For nearly a century scientists have postulated that a gas molecule enters some kind of intermediate state before it adsorbs onto or desorbs from a surface – something that was first proposed by Nobel laureate Irving Langmuir in the 1930s. But until now this precursor state had not been directly seen.
Now, a team of some 24 researchers including experimentalists, modellers and theoreticians, led by Anders Nilsson at the SLAC National Accelerator Laboratory in Stanford, US, has successfully spotted the precursor state of carbon monoxide before it breaks free from a ruthenium surface.
The researchers adsorbed CO onto a ruthenium substrate and then fired a high-energy femtosecond optical pulse at the surface, causing rapid localised heating which caused desorption of the CO. As this happens, a second high-energy pulse, this time from a free-electron x-ray laser, is trained onto the gas at that point. This pulse can probe the distribution of electrons within the CO molecule as it desorbs. Three distinct patterns are observed: the adsorbed state, the desorbed state and, in between these two, a precursor state.

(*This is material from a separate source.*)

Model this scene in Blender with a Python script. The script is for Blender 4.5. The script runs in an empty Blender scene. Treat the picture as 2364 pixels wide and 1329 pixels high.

‘In the precursor state the molecules remain loosely associated with the surface, but associated nonetheless,’ says team member Lars Pettersson of Stockholm University in Sweden. ‘We say that it resembles a two-dimensional gas.’ The precursor state of CO persisted for a surprisingly long time – tens of picoseconds.
Pettersson adds: ‘Not only have we directly seen something that in the past we were only able to hypothesise, but there are many important heterogeneous catalytic reactions and transformations where, until now, we have only been able to speculate about the way the reaction proceeds. We are now in a position to directly measure these transformations, which opens the way to many new experiments.’
Commenting on the study, Philipp Kukura, who researches high-speed atomic phenomena at the University of Oxford in the UK, says that the techniques that the Nilsson team has demonstrated ‘will provide exciting new insights into the fastest processes taking place on surfaces’. Kukura adds: ‘ This work represents a first glimpse of another possibly ground-breaking application of free-electron lasers and points towards an exciting future that may open up with even shorter pulse durations and brighter sources for studies of atomic dynamics in real-time.’